Information shown:
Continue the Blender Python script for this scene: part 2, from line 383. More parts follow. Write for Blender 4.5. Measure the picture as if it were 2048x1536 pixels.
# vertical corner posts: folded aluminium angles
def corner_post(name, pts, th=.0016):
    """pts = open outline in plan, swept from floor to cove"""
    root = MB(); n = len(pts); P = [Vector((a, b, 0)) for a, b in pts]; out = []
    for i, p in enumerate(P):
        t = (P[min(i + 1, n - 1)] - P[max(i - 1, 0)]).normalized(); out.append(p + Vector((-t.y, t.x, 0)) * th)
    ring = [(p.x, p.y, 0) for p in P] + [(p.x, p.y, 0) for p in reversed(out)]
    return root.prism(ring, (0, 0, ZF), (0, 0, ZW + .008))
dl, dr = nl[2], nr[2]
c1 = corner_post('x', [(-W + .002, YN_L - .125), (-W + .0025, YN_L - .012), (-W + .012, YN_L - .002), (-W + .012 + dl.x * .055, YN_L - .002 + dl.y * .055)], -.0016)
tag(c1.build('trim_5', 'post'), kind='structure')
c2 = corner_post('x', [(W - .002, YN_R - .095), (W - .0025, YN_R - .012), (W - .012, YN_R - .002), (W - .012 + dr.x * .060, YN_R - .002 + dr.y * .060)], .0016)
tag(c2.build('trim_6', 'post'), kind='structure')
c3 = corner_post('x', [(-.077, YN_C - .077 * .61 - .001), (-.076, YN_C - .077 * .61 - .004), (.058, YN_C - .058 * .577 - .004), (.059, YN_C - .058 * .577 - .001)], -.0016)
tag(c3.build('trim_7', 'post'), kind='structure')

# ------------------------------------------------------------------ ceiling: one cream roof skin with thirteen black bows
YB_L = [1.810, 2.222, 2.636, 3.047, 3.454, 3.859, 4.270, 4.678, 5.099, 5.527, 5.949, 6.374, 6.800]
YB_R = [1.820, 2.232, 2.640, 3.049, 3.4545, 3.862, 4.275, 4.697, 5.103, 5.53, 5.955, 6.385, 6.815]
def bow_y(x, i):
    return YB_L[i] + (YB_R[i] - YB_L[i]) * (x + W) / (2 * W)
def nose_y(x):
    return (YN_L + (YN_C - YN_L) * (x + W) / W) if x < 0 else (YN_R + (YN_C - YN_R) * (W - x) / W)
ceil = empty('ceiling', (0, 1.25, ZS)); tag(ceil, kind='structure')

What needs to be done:
Output exactly the leading lines of the data, up to and including the line marked by "tag(c3.build('trim_7', 'post'), kind='structure')".

Response to this exercise:
Continue the Blender Python script for this scene: part 2, from line 383. More parts follow. Write for Blender 4.5. Measure the picture as if it were 2048x1536 pixels.
# vertical corner posts: folded aluminium angles
def corner_post(name, pts, th=.0016):
    """pts = open outline in plan, swept from floor to cove"""
    root = MB(); n = len(pts); P = [Vector((a, b, 0)) for a, b in pts]; out = []
    for i, p in enumerate(P):
        t = (P[min(i + 1, n - 1)] - P[max(i - 1, 0)]).normalized(); out.append(p + Vector((-t.y, t.x, 0)) * th)
    ring = [(p.x, p.y, 0) for p in P] + [(p.x, p.y, 0) for p in reversed(out)]
    return root.prism(ring, (0, 0, ZF), (0, 0, ZW + .008))
dl, dr = nl[2], nr[2]
c1 = corner_post('x', [(-W + .002, YN_L - .125), (-W + .0025, YN_L - .012), (-W + .012, YN_L - .002), (-W + .012 + dl.x * .055, YN_L - .002 + dl.y * .055)], -.0016)
tag(c1.build('trim_5', 'post'), kind='structure')
c2 = corner_post('x', [(W - .002, YN_R - .095), (W - .0025, YN_R - .012), (W - .012, YN_R - .002), (W - .012 + dr.x * .060, YN_R - .002 + dr.y * .060)], .0016)
tag(c2.build('trim_6', 'post'), kind='structure')
c3 = corner_post('x', [(-.077, YN_C - .077 * .61 - .001), (-.076, YN_C - .077 * .61 - .004), (.058, YN_C - .058 * .577 - .004), (.059, YN_C - .058 * .577 - .001)], -.0016)
tag(c3.build('trim_7', 'post'), kind='structure')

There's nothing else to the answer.